→ **DATA LINES**
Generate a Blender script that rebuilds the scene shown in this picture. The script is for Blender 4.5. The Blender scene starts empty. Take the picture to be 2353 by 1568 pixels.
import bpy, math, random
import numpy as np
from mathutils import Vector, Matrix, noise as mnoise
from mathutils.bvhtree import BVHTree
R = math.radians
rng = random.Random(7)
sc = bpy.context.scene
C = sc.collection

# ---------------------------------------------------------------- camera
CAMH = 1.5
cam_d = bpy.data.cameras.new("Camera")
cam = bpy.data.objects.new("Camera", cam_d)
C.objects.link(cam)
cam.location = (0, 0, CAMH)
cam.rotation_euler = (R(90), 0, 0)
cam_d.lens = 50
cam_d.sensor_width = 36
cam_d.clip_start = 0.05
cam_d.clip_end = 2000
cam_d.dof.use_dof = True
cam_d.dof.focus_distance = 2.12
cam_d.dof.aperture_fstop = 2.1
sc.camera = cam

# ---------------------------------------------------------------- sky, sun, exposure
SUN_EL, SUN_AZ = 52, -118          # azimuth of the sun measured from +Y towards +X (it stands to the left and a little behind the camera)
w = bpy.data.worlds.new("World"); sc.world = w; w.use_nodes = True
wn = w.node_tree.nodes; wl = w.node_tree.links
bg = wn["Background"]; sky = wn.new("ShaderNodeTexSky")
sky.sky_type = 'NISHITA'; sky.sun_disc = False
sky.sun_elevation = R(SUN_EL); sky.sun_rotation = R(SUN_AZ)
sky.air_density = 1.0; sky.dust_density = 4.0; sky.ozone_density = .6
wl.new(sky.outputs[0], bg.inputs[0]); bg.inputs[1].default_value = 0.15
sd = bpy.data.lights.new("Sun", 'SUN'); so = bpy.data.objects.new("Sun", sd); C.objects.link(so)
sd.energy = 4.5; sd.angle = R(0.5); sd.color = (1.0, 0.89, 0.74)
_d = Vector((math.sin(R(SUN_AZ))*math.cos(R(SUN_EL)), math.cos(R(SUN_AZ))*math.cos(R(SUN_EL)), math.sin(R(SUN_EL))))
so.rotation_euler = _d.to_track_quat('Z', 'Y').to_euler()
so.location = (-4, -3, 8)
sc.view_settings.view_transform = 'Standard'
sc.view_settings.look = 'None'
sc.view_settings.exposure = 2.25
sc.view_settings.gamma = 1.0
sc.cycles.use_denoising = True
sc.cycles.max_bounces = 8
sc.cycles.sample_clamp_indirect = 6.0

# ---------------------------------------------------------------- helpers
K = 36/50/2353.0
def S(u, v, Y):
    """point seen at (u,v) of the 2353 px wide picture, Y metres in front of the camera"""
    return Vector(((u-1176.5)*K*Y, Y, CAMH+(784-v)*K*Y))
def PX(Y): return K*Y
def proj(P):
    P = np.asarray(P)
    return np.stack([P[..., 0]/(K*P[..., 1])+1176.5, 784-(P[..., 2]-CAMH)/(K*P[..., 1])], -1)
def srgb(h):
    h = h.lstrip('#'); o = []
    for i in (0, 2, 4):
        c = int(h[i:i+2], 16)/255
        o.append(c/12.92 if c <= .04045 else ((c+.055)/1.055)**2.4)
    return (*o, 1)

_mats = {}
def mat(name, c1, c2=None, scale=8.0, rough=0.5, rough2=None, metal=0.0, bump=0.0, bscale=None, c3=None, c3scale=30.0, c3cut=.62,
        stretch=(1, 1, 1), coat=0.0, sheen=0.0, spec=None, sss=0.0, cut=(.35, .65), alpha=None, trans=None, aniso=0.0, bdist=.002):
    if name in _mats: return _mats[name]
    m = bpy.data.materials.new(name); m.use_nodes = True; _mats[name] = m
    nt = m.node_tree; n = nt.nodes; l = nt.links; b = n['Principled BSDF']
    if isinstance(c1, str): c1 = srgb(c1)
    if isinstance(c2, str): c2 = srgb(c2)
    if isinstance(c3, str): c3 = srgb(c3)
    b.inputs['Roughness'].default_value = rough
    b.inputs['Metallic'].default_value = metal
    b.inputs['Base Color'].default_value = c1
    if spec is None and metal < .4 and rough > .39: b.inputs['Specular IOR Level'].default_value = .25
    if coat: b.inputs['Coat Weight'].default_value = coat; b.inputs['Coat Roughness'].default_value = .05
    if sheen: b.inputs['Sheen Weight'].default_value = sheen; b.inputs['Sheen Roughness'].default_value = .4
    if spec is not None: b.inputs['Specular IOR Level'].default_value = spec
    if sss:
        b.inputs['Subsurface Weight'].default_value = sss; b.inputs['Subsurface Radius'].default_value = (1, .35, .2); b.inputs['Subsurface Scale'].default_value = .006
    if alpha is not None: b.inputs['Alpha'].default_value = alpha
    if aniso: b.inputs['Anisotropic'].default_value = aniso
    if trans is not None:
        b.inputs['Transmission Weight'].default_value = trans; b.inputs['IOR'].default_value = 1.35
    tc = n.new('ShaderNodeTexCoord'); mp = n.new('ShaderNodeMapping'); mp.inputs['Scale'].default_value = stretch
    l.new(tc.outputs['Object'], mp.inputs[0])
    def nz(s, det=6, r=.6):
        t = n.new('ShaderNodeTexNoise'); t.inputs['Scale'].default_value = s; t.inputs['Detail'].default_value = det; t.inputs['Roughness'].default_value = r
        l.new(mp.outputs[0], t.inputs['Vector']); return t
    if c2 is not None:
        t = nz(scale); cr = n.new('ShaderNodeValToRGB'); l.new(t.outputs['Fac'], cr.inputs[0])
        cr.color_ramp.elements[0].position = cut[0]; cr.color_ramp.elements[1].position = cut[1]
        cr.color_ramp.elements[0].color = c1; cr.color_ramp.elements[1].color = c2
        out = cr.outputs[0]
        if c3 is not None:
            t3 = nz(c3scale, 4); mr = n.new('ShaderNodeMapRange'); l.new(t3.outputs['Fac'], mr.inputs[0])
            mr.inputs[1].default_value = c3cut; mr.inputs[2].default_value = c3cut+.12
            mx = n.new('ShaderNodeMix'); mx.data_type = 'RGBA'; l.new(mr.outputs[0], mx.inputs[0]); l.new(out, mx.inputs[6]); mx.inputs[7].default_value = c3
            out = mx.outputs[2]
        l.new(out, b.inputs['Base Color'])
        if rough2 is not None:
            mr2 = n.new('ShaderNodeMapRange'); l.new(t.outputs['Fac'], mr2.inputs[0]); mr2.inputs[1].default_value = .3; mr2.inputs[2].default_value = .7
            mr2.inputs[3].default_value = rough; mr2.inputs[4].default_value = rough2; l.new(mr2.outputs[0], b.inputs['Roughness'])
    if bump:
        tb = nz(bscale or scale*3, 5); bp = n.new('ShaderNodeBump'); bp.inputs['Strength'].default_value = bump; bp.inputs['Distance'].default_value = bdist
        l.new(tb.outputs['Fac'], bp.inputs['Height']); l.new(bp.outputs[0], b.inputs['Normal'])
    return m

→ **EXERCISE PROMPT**
Using the material above, quote the first line and each line after it, stopping at and including the line that holds "C = sc.collection".

→ **RESULT**
Generate a Blender script that rebuilds the scene shown in this picture. The script is for Blender 4.5. The Blender scene starts empty. Take the picture to be 2353 by 1568 pixels.
import bpy, math, random
import numpy as np
from mathutils import Vector, Matrix, noise as mnoise
from mathutils.bvhtree import BVHTree
R = math.radians
rng = random.Random(7)
sc = bpy.context.scene
C = sc.collection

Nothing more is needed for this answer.